In 2008, a few months before the labor agreement was set to expire, the union planned to picket three Verizon facilities.  Picket signs were prepared, but rather than engage in what is commonly understood as “picketing,” employees visually displayed the signs in the windshields of their cars while parked on Verizon property.  Verizon ordered the employees to remove the signs in their cars, and the employees complied, but the union filed an unfair labor practice with the NLRB.

The Board’s Regional Director declined to rule on the union’s ULP charge and instead directed the parties to arbitration under the labor agreement’s grievance/arbitration procedure, finding that the dispute arose “from the contract between the parties.”  The union submitted to arbitration the issue of whether Verizon’s order that employees remove the signs from their parked cars had violated the labor agreement.  The arbitration panel ruled for Verizon, relying upon the provision in the collective bargaining agreement that expressly waived the union members’ right to picket.  The panel decided that the visible display of the signs in the cars was a form of “picketing.”

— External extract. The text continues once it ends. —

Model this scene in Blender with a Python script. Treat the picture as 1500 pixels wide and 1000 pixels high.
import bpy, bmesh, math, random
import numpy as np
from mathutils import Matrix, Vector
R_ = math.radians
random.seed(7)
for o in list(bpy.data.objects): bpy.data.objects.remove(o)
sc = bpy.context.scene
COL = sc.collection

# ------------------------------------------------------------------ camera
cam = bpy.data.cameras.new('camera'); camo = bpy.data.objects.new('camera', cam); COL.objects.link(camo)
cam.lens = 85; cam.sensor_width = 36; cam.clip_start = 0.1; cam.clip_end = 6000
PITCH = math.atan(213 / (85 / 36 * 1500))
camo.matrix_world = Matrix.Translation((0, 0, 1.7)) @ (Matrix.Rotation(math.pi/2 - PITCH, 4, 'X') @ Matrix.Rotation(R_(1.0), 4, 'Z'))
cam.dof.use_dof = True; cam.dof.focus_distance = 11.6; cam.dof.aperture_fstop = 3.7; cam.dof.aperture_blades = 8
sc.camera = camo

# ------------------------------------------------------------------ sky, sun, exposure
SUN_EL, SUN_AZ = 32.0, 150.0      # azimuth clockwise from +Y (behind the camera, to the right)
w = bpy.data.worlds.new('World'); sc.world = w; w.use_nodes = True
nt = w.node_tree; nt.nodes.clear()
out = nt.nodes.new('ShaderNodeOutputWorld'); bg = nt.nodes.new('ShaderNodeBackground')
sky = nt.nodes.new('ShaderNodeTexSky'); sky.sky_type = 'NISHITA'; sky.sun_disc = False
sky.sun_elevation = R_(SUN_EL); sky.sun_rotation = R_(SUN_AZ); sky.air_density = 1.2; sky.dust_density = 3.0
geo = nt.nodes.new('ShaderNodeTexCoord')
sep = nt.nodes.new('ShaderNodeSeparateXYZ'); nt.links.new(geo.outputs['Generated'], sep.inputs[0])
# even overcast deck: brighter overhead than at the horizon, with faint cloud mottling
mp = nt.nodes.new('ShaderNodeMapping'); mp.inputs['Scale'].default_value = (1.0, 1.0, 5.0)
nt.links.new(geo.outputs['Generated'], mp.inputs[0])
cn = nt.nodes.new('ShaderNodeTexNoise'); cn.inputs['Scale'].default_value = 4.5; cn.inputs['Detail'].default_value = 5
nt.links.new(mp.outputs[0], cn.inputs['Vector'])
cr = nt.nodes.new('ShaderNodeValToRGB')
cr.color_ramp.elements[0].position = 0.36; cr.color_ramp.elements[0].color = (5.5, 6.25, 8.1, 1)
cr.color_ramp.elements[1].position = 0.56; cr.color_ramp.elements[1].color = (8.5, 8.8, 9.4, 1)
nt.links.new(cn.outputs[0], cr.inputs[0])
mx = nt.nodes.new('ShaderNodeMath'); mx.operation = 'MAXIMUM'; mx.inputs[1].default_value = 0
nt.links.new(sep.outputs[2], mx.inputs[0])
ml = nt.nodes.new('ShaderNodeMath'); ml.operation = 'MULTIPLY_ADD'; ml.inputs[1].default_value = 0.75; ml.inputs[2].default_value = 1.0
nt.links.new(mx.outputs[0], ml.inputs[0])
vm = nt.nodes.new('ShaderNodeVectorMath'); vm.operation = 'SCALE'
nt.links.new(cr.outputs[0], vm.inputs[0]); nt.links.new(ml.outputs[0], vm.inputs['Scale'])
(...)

Notwithstanding the arbitration panel’s award, the NLRB refused to defer to the panel’s decision and issued a complaint against Verizon, alleging that Verizon had violated Section 8 of the NLRB by ordering employees to remove the signs from the cars.  An Administrative Law Judge ruled that the arbitration award in Verizon’s favor should be deferred to because the decision was not repugnant to the NLRA.  That ruling was overturned by the NLRB on appeal. The NLRB refused to defer to the arbitration panel’s decision and ruled that the arbitration decision was indeed “repugnant” to the Act.  The NLRB found that the union’s waiver of “picketing” did not apply to the employees’ right to display pro-union signs in parked cars.

The D.C. Circuit Court rejected the Board’s refusal to defer to the arbitration panel’s decision.  The court held that the arbitration panel’s view was reasonable and “far from egregiously wrong especially where the cars were lined up in the employer’s parking lot and thus visible to passers-by in the same way as a picket line.”  The court concluded that the panel’s award was neither repugnant to the NLRA nor a “palpably wrong” interpretation of Verizon’s contract with the union and therefore the NLRB should have deferred to the arbitration award.

Lesson 

This decision reinforces the vitality of the deferral doctrine as announced by the NLRB over 30 years ago.  The standard that the Board has long used to review arbitration decisions remains highly deferential to the arbitrator.  In most instances this should result in an arbitration award being final and binding, which is the intent of the parties when negotiating their grievance/arbitration procedures.